Sostiene infatti che Guénon ed Evola si proponevano di restaurare quei valori premoderni contro cui gli uomini rinascimentali, gli illuministi e i liberali si sono battuti per difendere la libertà individuale. Si opponevano però al comunismo, scrive Dugin, «non comprendendo quanto di tradizionale vi fosse in esso». Per Dugin, infatti, il comunismo, come il pensiero di destra tradizionalista, hanno un nemico comune nell’individualismo e nella liberaldemocrazia. Il richiamo alla “Tradizione”, intesa come una realtà che si sottrae alle contingenze della storia, può contribuire, in questo clima, a perpetuare in modi diversi, nella Russia postsovietica, quel dispotismo prima legittimato dall’ideologia.
Guénon ed Evola, il mito della Grande Madre Russia e della Terza Roma, possono allora essere utili per alimentare il dispotismo. Prevale così una visione organica dello stato, in cui la libertà individuale si annulla, come avviene quando il singolo si riconosce pienamente in una verità tradizionale nella quale da sempre è fatalmente collocato. Questi temi, presenti nel dibattito politico dei nostri giorni, ci fanno comprendere quanto utile in certi ambienti possa essere rivalutare il pensiero di Evola attribuendo anche una rilevante importanza alla sua discutibile produzione artistica.
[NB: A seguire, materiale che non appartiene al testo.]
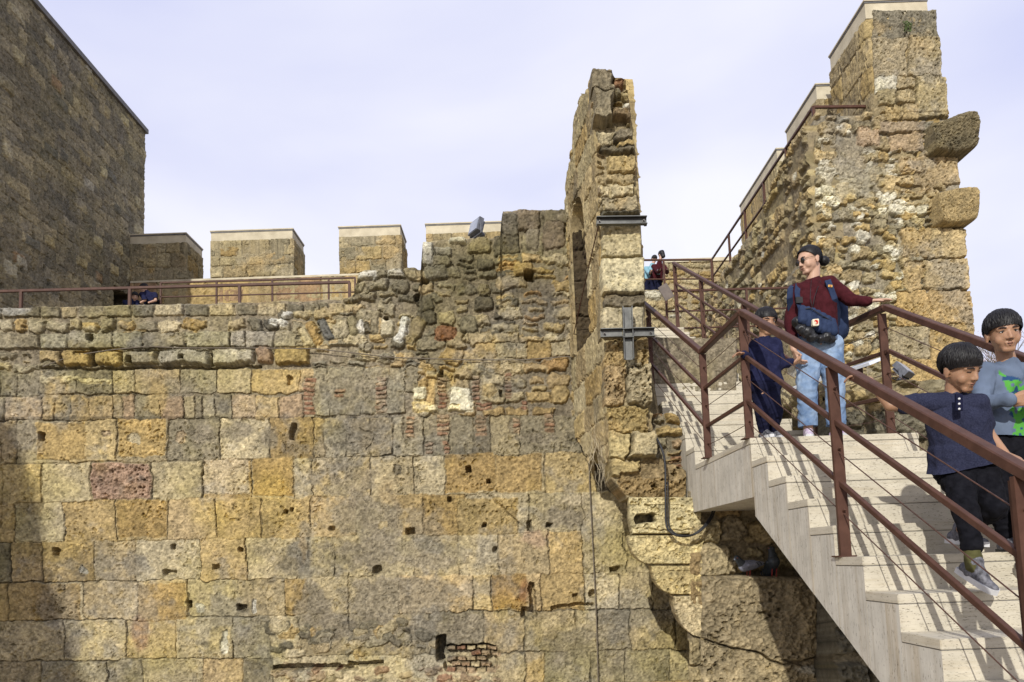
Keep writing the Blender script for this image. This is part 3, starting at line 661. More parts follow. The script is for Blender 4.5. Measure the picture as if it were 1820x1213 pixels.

Giorgio Almirante definiva Evola «Il nostro Marcuse, ma più bravo», ravvisando nella critica evoliana alla società di massa delle consonanze con la Scuola di Francoforte. Per la destra “esoterica” italiana, precisava tuttavia Furio Jesi, il germanista precocemente scomparso nel 1980, attento studioso della Cultura di destra, Evola non era affatto il Marcuse italiano. Era, semmai un man of knowledge nel senso dato a questa espressione da Carlos Castaneda, cioè uno “stregone”, una alternativa a quel sistema di cui in qualche modo i francofortesi e Marcuse erano considerati espressione.